Why is the range of bytes -128 to 127 in Java?

Bad Request picture Bad Request · Sep 1, 2010 · Viewed 70.4k times · Source

I don't understand why the lowest value a byte can take is -128. I can see that the highest value is 127, because it's 01111111 in binary, but how does one represent -128 with only 8 bits, one of which is used for the sign? Positive 128 would already be 8-bit, i.e. 10000000, and then you would need a 9th bit to represent the negative sign.

Could someone please help explain this to me.

Answer

Tyler McHenry picture Tyler McHenry · Sep 1, 2010

The answer is two's complement.

In short, Java (and most modern languages) do not represent signed integers using signed-magnitude representation. In other words, an 8-bit integer is not a sign bit followed by a 7-bit unsigned integer.

Instead, negative integers are represented in a system called two's complement, which allows easier arithmetic processing in hardware, and also eliminates the potential ambiguity of having positive zero and negative zero. A side effect of eliminating negative zero is that there is always one extra negative number available at the bottom of the range.

Another interesting property of two's complement systems is that the first bit does effectively function as a sign indicator (i.e. all numbers beginning with the bit 1 are negative), but the next seven bits are not to be interpreted on their own as an unsigned number to which the sign bit is applied.

Two's complement isn't terribly complicated, but getting an initial good grip on what two's complement is and how and why it works is probably beyond the scope of an SO answer. Start with the Wikipedia article, or google the term for more resources.

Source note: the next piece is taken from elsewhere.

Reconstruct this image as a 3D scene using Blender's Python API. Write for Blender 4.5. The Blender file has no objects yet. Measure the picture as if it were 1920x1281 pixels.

To try to briefly address your query about -128, the fundamental idea behind generating a two's complement number is to take the unsigned form of the number, invert all of the bits and add one. So unsigned 128 is 10000000. Inverted, it's 01111111, and adding one gets 10000000 again. So in a two's complement system, 10000000 is unambiguously -128 and not +128. Numbers greater than or equal to +128 simply cannot be represented in 8 bits using a two's complement system because they would be ambiguous with the forms of negative numbers.